Australian Prime Minister Tony Abbott on Saturday said that an intensified underwater search for missing Flight MH370 will start in about two weeks' time. Abbott said the hunt for the jet which veered off its Kuala Lumpur-Beijing route on March 8 with 239 people aboard, including five Indians and one Indian-origin Canadian, would continue for as long as necessary.
Abbot said that the new phase of the search would begin "in about a fortnight's time", in addition to ongoing mapping through a sonar survey. "(The underwater search) will utilise the best available technology. It will last as long as it needs to scour the seabed," he told reporters here after talks with his Malaysian counterpart Najib Razak.
Last month, Australian Deputy Prime minister Warren Truss said that the undersea hunt for missing plane will now focus on the southern part of the Indian Ocean after a new clue suggested that the jetliner may have turned south earlier than previously believed.
Truss said details about the failed satellite call is now being used to refine the suspected final path of the plane. Australia has estimated a year-long underwater search will cost $48 million.
The search operation, described by Australian officials as the largest in history, has so far turned up no debris from the plane. Investigators do not know what happened to the flight and finding its "black box" flight recorders is seen as key to understanding the factors behind its disappearance. Last week, investigators said they have discovered "hard objects" on the Indian Ocean seabed that seem inconsistent with their surroundings.
Fresh mapping of the MH370 search area has detected the objects with satellite-tracking data and flight-simulation analysis. The Times newspaper reported that Martin Dolan of the Australian Transport Safety Bureau said new surveys of the seabeds had revealed the interesting findings, even if it was possible they were rock formations.

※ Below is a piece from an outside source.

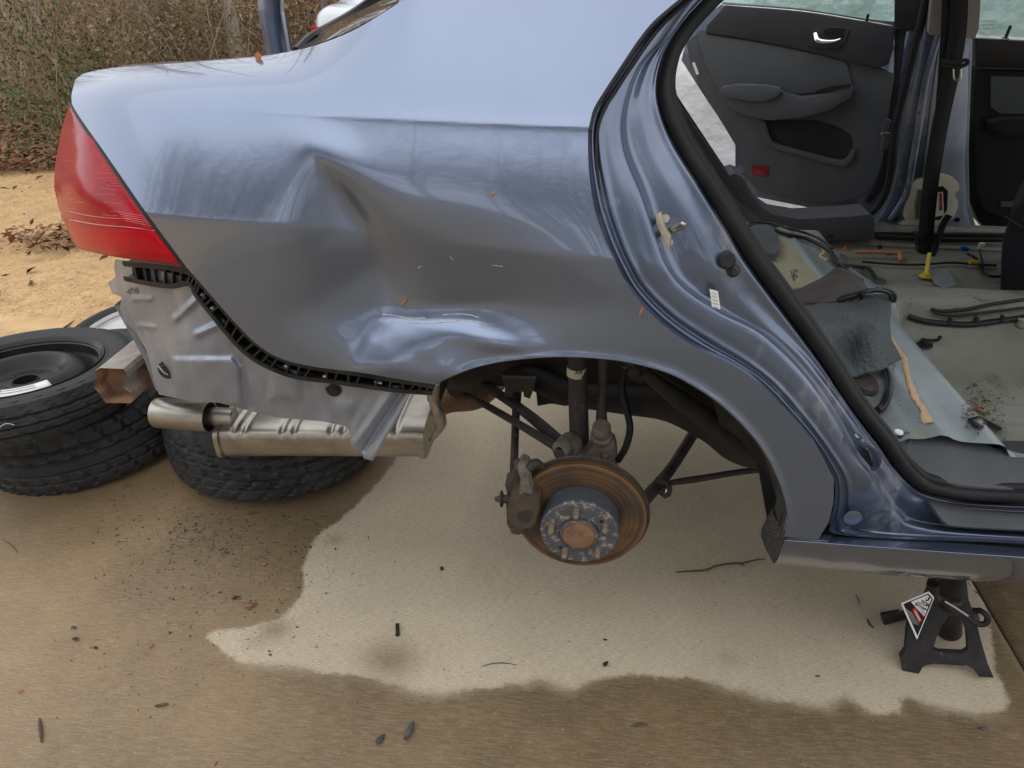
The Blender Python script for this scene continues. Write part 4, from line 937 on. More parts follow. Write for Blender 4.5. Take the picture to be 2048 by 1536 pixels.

Dolan said, "there is nothing that has screamed out and said 'I look like an aircraft'."
"It's still a hell of an area. The area is horribly, horribly complicated." The search for the remains of the plane and the people on board remains primarily focused on a 60,000-square-km area. Australia recently awarded a contract to Dutch engineering firm Fugro to search the sea floor, and the company is already conducting a detailed underwater mapping of the search area, along with a Chinese naval vessel.
Meanwhile, the Malaysian-led international investigation continues to search for any possible mechanical problems - which might have led pilots to divert the plane - and potential "human factors" among the crew. They have described these as hijack, sabotage, and personal or psychological problems.